Node-to-node communication
Diver nodes were online and transmitting as soon as they cleared the water surface. Packet loss while submerged was total, as expected — seawater attenuates 868 MHz signals within centimetres. But the transition from submerged to transmitting was immediate on surfacing.
DSMB attachment
The T1000-E was housed in a dry bag cable-tied to the top of the DSMB tube. In any chop or current, the DSMB tips — and when it tips, the dry bag goes underwater with it. An underwater T1000-E does not transmit. This was the primary failure mode of the session.
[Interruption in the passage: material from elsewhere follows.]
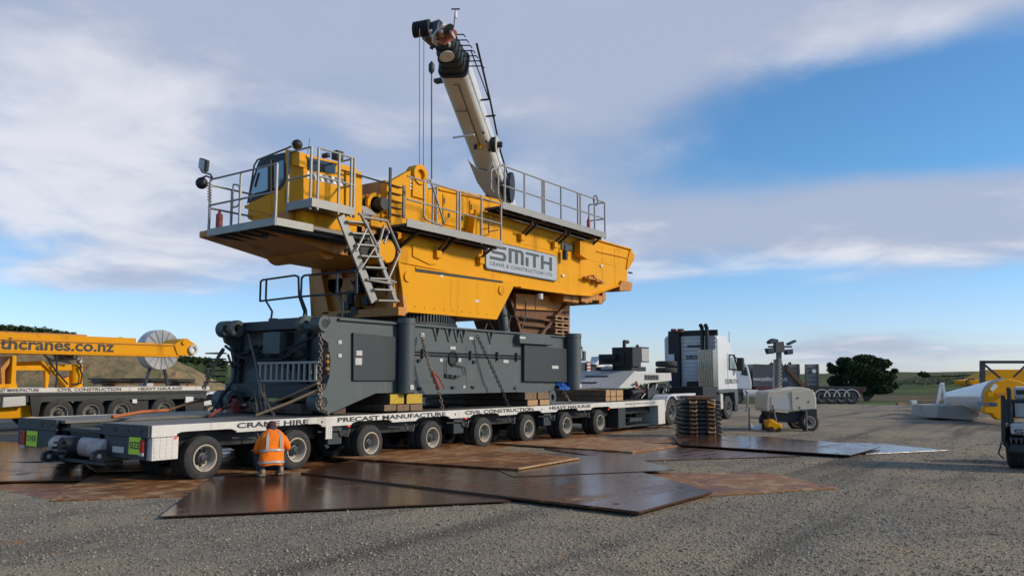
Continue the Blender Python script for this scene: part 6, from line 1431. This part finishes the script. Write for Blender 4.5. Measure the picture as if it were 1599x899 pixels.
# ------------------------------------------------------------------ left background: flat trailer carrying a lattice boom part
LV=16.0
ft_=thing('flatbed_trailer','dark flat trailer with lettered edge carrying the yellow boom behind on the left','trailer',(6,LV+1,0))
def lb(pxs,v0,v1,n,m,bev=.01,par=ft_,v=None): return MB().prism([S(x,y,v0 if v is None else v) for x,y in pxs],v0,v1).build(n,m,par,bev=bev)
z1_=S(160,604.5,LV)[1]; z0_=S(160,611,LV)[1]; ul=S(-160,610,LV)[0]; ur=S(327,608,LV)[0]
MB().box(ul,ur,LV,LV+2.5,z0_,z1_).build('deck_edge',WHT,ft_); MB().box(ul,ur-.1,LV+.02,LV+2.4,z0_-.32,z0_-.003).build('frame_rail',GRD,ft_); MB().box(ul,ur,LV-.02,LV+2.5,z0_-.10,z0_-.06).build('rub_rail',BLK,ft_)
th_=(z1_-z0_)*.75
for body,x0,x1 in (('PRECAST MANUFACTURE',-20,61),('CIVIL CONSTRUCTION',90,189),('HEAVY HAULAGE',216,284)):
    u0=S(x0,608,LV)[0];u1=S(x1,607,LV)[0]; text(body,(u0,LV-.004,z0_+.025),(1,0,0),(0,0,1),u1-u0,LTR,ft_,height=th_,bold=.02)
for x in (92,142,189,256):
    u=S(x,640,LV)[0]; wheel(ft_,(u,LV-.02,.56),'road',1,random.random()*6); wheel(ft_,(u,LV+.32,.56),'road',1,full=False); wheel(ft_,(u,LV+2.45,.56),'road',-1)
    wl=ft_.children[-3]
lb([(5,620),(40,618),(41,633),(4,636)],LV-.02,LV+.5,'side_locker',LGR,.02); lb([(-60,633),(56,631),(56,652),(-60,655)],LV+.3,LV+1.0,'spare_frame',YEL,.02)
lb([(47,618),(66,618),(60,650),(50,650)],LV-.05,LV+.05,'mud_flap',BLK,.0); lb([(205,622),(232,622),(232,650),(207,650)],LV+.1,LV+.6,'axle_box',BLK,.02)
lb([(288,616),(320,616),(318,650),(290,648)],LV+.1,LV+2.2,'landing_frame',BLK,.02); lb([(207,623),(214,623),(214,629),(207,629)],LV-.03,LV,'white_tag',LTW,0); lb([(290,619),(302,619),(302,628),(290,628)],LV-.03,LV+.05,'number_board',LTW,0)
# boom on it
bm_=thing('crane_boom','yellow crane boom with black web address lettering lying on the flat trailer','boom',(6,LV+1,z1_))
uA=S(-170,540,LV+.3)[0]; uB=S(279,543,LV+.3)[0]; zb0=S(160,552,LV+.3)[1]; zb1=S(160,532.5,LV+.3)[1]
box_=MB().box(uA,uB,LV+.3,LV+1.3,zb0,zb1).build('boom_box',YEL,bm_,bev=.02)
MB().box(uA,uB,LV+.26,LV+1.34,zb0-.06,zb0-.003).build('lower_flange',YEL,bm_,bev=.01); MB().box(uA,S(214,530,LV+.3)[0],LV+.35,LV+1.25,zb1+.003,zb1+.16).build('upper_rail',YEL,bm_,bev=.01); MB().box(uA,S(140,526,LV+.3)[0],LV+.5,LV+1.1,zb1+.163,zb1+.22).build('top_pipe',ORA,bm_)
MB().box(uA,uB,LV+.262,LV+.30,zb1-.08,zb1-.05).build('web_line',ORA,bm_)
en=lb([(272,538),(283,530),(292,528),(308,539),(309,549),(302,555),(278,555)],LV+.25,LV+1.35,'end_fork',YEL,.02,bm_)
q=S3(301.5,545.5,LV+.2); ring((q.x,LV+.15,q.z),(0,1,0),.19,.11,.12,'pin_eye',LGR,bm_); MB().cyl((q.x,LV+.22,q.z),(q.x,LV+.24,q.z),.115,n=16).build('eye_hole',LTW,bm_)
q=S3(288,534,LV+.2); MB().cyl((q.x,LV+.18,q.z),(q.x,LV+.3,q.z),.10,n=14).build('fork_pin',YEL,bm_)
u0=S(2,545,LV+.26)[0];u1=S(178,545,LV+.26)[0]; zt1=S(90,547.5,LV+.26)[1]
text('thcranes.co.nz',(S(0,545,LV+.26)[0],LV+.296,zt1),(1,0,0),(0,0,1),S(179,545,LV+.26)[0]-S(0,545,LV+.26)[0],LTR,bm_,height=.40,bold=.025)
text('smi',(S(-44,545,LV+.26)[0],LV+.296,zt1),(1,0,0),(0,0,1),S(-3,545,LV+.26)[0]-S(-44,545,LV+.26)[0],LTR,bm_,height=.36,bold=.025)
for x in (66,190): lb([(x-1.2,524 if x<100 else 526),(x+1.4,524 if x<100 else 526),(x+1.4,533),(x-1.2,533)],LV+.4,LV+.6,'lug',YEL,0,bm_)
lb([(-20,605),(-20,600),(26,599),(28,606)],LV+.2,LV+1.6,'cradle_base',YEL,.01,bm_); lb([(17,600),(20,555),(26,555),(25,600)],LV+.3,LV+1.5,'cradle_post',YEL,.01,bm_); lb([(3,600),(1,575),(16,558),(19,562),(8,578),(8,600)],LV+.4,LV+1.4,'cradle_brace',ORA,.01,bm_)
# yellow frame below
yf=thing('support_frame','yellow A-frame with upright cylinder and hoses standing under the boom on the flat trailer','frame',(7,LV+1,z1_))
lb([(24,571),(113,569),(113,578),(24,578)],LV+.5,LV+.8,'top_beam',YEL,.01,yf); lb([(26,565),(66,563),(66,570),(26,571)],LV+1.6,LV+1.8,'rear_beam',YEL,.01,yf)
lb([(71,578),(79,578),(75,605),(71,606)],LV+.5,LV+.7,'frame_leg',YEL,.01,yf); lb([(64,564),(68,564),(110,602),(104,604)],LV+.4,LV+.5,'brace',YEL,.01,yf); lb([(98,592),(112,586),(114,604),(98,606)],LV+.6,LV+1.0,'foot',YEL,.01,yf)
q=S3(118.5,605,LV+.6); q2=S3(118.5,569,LV+.6); MB().cyl(q,q2,.21,n=20).build('upright_cylinder',YEL,yf,smooth=40)
o=MB()
for pts in (((68,553),(80,562),(95,563),(110,566)),((88,553),(89,590),(87,606)),((72,556),(88,580),(106,600)),((94,553),(104,562),(118,560),(121,553)),((124,572),(128,585),(126,598),(112,600)),((126,560),(122,565),(127,572),(125,578))): o.tube([S3(x,y,LV+.3) for x,y in pts],.03,6)
o.build('hose',BLK,yf,smooth=50); lb([(122,560),(128,559),(129,565),(124,567)],LV+.3,LV+.5,'lamp',LGR,.01,yf); lb([(91,553),(115,552),(116,562),(94,562)],LV+.9,LV+1.3,'control_box',GRY,.01,yf)
# round white disc behind (cable reel)
dc=thing('cable_reel','large pale ribbed disc of a cable reel standing behind the boom end','reel',(S(254,580,LV+3.2)[0],LV+3.2,0))
q=S3(253,546,LV+3.0); dr_=q.z-S3(253,577.5,LV+3.0).z; d_=MB().lathe([(0,.02),(0,dr_*.97),(.1,dr_),(.55,dr_),(.6,dr_*.9),(.6,.02)],q,(0,1,0),48).build('reel_disc',WHT,dc,smooth=35)
o=MB()
for i in range(16): t=6.283*i/16; o.bar(q+Vector((.1*math.cos(t),-.01,.1*math.sin(t))),q+Vector((dr_*.98*math.cos(t),-.01,dr_*.98*math.sin(t))),.02,.05,up=(0,1,0))
o.build('disc_rib',LGR,dc)
[MB().bar((q.x+sx*.25,q.y+.3,q.z-dr_*.6),(q.x+sx*.9,q.y+.3,0),.10,.10).build('stand_leg',GRD,dc) for sx in (-1,1)]
# timber stacks behind
for i,(x0,x1,y0,y1,lab) in enumerate(((157,268,590,599,'long stack of dark timbers on the far bank side, left one'),(275,310,591,600,'short heap of dark timbers right of the long stack'))):
    v_=LV+4; a1=S(x0,y0,v_);a2=S(x1,y1,v_); t=thing('timber_stack',lab,'timber stack',(a1[0],v_,a2[1])); 
    for k in range(4): MB().box(a1[0]+.2*random.random(),a2[0]-.2*random.random(),v_+.25*(k%2),v_+.25*(k%2)+.9,a2[1]+(a1[1]-a2[1])*k/4,a2[1]+(a1[1]-a2[1])*(k+.9)/4).build('timber',BLK if k else RUS,t)
    MB().box(a1[0]+.6,a1[0]+.9,v_,v_+1,0,a2[1]).box(a2[0]-.9,a2[0]-.6,v_,v_+1,0,a2[1]).build('bearer',WDL,t)
o=MB(); a1=S(225,598,LV+3.5);a2=S(239,607,LV+3.5); o.box(a1[0],a2[0],LV+3.5,LV+3.8,a2[1]-.6,a1[1]); o=o.build('white_carton',LTW,org=(a1[0],LV+3.5,a2[1]-.6)); tag(o,'small white box seen above the flat trailer deck edge','box')
# white utility truck peeking behind
ut=thing('parked_utility','white utility vehicle half hidden behind the grey carbody corner','car',(S(335,630,LV+3)[0],LV+3,0))
UV=LV+1.5; lb([(300,634),(300,626),(312,623),(318,613),(352,611),(380,612),(384,634)],UV,UV+1.8,'body',WHC,.08,ut); lb([(321,622),(325,615),(346,614),(346,622)],UV-.02,UV-.001,'window',GLD,0,ut)
for x in (330,372): q=S(x,634,UV); wheel(ut,(q[0],UV-.02,.36),'small',1)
The fix is a dedicated surface float that decouples the tracker's orientation from the DSMB. A flat EVA foam raft with a lead ballast strip on the bottom and the T1000-E recessed into the top face, tethered horizontally to the DSMB line, will self-right independently of DSMB orientation. The tether runs horizontally between the DSMB (floating vertically) and the EVA float (lying flat on the surface), so the T1000-E always has sky view regardless of what the DSMB does.
Second test hypotheses
The second test is scheduled for the following week with the revised float design. The specific hypotheses to validate are:
The bigger picture
Meshtastic was not designed for maritime diver tracking. It was designed as a general-purpose off-grid communication mesh. But the properties that make it useful off-grid — long range, low power, self-healing topology, open API, commodity hardware — map almost exactly onto what a diver tracking system needs.
The LongFast public channel is the right default for this application because reachability is safety. A diver's GPS coordinate propagating through a network of hilltop relay nodes and home gateways across southern England is not a privacy concern. It is the system working as intended.
That is the hypothesis. The first test proved the mesh. The second test will prove the float. After that, the question is whether this becomes something more than a PoC.